Matter of Peterson v Eagan
2013 NY Slip Op 05530 [108 AD3d 772]
July 31, 2013
Appellate Division, Second Department
Published by New York State Law Reporting Bureau pursuant to Judiciary Law § 431.
As corrected through Wednesday, August 21, 2013


In the Matter of Marcia Peterson, Appellant,
v
Robert L. Eagan, Respondent.

[*1] Mirkin & Gordon, P.C., Great Neck, N.Y. (Arthur J. DiBerardino of counsel), for appellant.

In a child support proceeding pursuant to Family Court article 4, the mother appeals from an order of the Family Court, Kings County (Ambrosio, J.), dated April 4, 2012, which denied her objections to an order of the same court (Castaldi, S.M.), dated November 18, 2011, which denied her motion to vacate an order of the same court (Castaldi, S.M.), dated May 18, 2011, which, upon her default, dismissed her petition to enforce a child support order and granted the father's cross petition for a credit against his support arrears.

Ordered that the order dated April 4, 2012, is reversed, on the facts and in the exercise of discretion, without costs or disbursements, the mother's objections are granted, the motion to vacate is granted, the orders dated May 18, 2011, and November 18, 2011, are vacated, the petition is reinstated, and the matter is remitted to the Family Court, Kings County, for further proceedings on the mother's petition and the father's cross petition.

A petitioner seeking to vacate a default must establish a reasonable excuse for the default and a potentially meritorious case (see Matter of Weintrob v Weintrob, 87 AD3d 749, 751 [2011]; Matter of Dellagatta v McGillicuddy, 31 AD3d 549, 550 [2006]). The question of whether to relieve a party of an order entered on default is a matter left to the sound discretion of the court. However, orders entered upon default are disfavored in child support cases (see Matter of Morales v Marma, 88 AD3d 722 [2011]).

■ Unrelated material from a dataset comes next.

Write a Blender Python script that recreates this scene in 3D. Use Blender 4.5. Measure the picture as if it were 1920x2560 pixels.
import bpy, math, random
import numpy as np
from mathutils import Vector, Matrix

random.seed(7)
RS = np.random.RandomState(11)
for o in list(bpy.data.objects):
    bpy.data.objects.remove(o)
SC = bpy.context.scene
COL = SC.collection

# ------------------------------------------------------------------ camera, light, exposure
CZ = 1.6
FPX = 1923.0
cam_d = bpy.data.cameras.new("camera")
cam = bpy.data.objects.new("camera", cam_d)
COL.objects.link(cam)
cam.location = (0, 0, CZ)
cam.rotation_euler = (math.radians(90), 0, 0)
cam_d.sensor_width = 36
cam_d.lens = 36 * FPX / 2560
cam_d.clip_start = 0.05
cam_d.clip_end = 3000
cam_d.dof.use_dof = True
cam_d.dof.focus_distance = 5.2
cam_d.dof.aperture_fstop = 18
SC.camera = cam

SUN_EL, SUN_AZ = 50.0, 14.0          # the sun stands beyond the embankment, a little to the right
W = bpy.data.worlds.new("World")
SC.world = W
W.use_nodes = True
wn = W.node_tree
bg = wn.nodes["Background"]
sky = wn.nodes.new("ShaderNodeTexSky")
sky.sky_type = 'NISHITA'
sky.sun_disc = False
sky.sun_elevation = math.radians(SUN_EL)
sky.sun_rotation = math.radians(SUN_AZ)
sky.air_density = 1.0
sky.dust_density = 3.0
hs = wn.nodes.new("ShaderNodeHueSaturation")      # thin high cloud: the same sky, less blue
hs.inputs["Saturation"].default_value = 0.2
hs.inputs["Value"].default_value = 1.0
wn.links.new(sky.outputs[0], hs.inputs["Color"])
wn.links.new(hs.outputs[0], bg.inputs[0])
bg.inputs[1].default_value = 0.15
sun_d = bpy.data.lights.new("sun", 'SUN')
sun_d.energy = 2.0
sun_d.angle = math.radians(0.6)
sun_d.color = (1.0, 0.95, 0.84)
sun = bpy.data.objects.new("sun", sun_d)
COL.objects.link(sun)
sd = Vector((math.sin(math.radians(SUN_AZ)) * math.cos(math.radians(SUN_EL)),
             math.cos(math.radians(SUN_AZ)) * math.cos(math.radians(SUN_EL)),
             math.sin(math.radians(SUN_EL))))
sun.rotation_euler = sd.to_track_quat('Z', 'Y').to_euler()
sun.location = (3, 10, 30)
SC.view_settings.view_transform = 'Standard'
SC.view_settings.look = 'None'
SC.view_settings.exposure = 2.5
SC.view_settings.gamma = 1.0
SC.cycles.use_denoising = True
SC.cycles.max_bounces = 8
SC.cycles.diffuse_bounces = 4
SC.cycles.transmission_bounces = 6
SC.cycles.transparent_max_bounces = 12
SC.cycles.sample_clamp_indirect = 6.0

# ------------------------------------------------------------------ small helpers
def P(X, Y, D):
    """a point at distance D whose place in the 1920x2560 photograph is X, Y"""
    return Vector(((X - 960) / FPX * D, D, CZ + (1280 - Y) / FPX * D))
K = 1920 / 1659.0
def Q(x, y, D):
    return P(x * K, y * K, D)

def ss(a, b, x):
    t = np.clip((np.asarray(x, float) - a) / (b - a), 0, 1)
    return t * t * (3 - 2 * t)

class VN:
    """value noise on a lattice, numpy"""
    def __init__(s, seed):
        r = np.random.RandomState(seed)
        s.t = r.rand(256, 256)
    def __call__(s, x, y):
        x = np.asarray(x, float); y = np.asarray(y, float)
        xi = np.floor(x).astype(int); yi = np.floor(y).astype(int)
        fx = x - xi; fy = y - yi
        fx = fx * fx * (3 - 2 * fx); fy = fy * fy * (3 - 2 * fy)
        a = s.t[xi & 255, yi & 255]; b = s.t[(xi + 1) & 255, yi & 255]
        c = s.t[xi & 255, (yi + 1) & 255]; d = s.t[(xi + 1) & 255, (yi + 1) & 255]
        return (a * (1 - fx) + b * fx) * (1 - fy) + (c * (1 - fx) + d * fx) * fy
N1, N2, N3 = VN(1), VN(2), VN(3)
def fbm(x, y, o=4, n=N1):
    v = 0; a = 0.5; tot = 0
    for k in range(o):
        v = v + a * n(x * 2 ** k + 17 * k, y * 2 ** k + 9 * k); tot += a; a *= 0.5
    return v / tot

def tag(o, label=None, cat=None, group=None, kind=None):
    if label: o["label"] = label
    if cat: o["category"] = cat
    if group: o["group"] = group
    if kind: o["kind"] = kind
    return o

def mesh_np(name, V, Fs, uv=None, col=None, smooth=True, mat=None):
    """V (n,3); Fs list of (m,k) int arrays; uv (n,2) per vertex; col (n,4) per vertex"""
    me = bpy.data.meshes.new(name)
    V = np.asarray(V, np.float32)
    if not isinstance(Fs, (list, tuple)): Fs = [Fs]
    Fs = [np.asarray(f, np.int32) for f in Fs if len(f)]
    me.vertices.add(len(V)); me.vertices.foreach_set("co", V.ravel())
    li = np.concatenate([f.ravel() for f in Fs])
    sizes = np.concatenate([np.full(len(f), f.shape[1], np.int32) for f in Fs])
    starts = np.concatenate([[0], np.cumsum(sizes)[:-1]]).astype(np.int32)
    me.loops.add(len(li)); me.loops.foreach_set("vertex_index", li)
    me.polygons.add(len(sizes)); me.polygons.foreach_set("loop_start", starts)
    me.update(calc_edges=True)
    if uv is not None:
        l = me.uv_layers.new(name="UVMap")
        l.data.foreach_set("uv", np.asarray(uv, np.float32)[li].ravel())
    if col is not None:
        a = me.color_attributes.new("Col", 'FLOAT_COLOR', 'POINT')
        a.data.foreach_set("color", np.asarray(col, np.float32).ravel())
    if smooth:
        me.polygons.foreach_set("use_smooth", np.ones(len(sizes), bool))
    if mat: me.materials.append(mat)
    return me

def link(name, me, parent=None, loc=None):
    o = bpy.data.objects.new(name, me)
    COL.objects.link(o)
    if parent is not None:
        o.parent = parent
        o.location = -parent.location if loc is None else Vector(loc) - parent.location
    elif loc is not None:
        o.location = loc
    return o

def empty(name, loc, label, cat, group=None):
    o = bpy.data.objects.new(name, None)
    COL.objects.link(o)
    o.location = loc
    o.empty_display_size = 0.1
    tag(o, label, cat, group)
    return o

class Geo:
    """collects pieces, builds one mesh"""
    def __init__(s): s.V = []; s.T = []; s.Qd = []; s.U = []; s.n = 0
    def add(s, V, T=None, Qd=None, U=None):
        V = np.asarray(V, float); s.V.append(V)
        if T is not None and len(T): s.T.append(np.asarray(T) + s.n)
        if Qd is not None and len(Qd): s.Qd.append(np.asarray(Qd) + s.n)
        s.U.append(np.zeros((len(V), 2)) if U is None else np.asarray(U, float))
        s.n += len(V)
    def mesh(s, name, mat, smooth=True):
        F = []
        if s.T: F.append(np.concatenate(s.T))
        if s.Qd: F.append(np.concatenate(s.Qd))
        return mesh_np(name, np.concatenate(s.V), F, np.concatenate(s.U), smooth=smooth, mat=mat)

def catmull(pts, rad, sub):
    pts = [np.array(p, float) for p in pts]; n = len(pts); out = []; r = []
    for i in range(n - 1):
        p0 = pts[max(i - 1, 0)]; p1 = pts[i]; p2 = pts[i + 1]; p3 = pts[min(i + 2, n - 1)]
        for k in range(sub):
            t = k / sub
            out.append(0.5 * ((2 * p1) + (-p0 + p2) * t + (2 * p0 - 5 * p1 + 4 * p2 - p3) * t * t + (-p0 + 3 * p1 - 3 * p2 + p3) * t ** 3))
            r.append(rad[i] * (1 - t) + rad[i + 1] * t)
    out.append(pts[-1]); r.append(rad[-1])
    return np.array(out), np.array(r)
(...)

Here, contrary to the Family Court's conclusion, the mother provided a reasonable excuse for her failure to appear at a scheduled court proceeding on May 18, 2011 (see id. at 723). Moreover, the mother established a potentially meritorious case, as well as a potentially meritorious defense to the father's cross petition (see Matter of Weintrob v Weintrob, 87 AD3d at 751). Accordingly, the mother's objections to the order dated November 18, 2011, which denied her motion to vacate the prior order entered upon her default, should have been granted. Angiolillo, J.P., Chambers, Roman and Hinds-Radix, JJ., concur.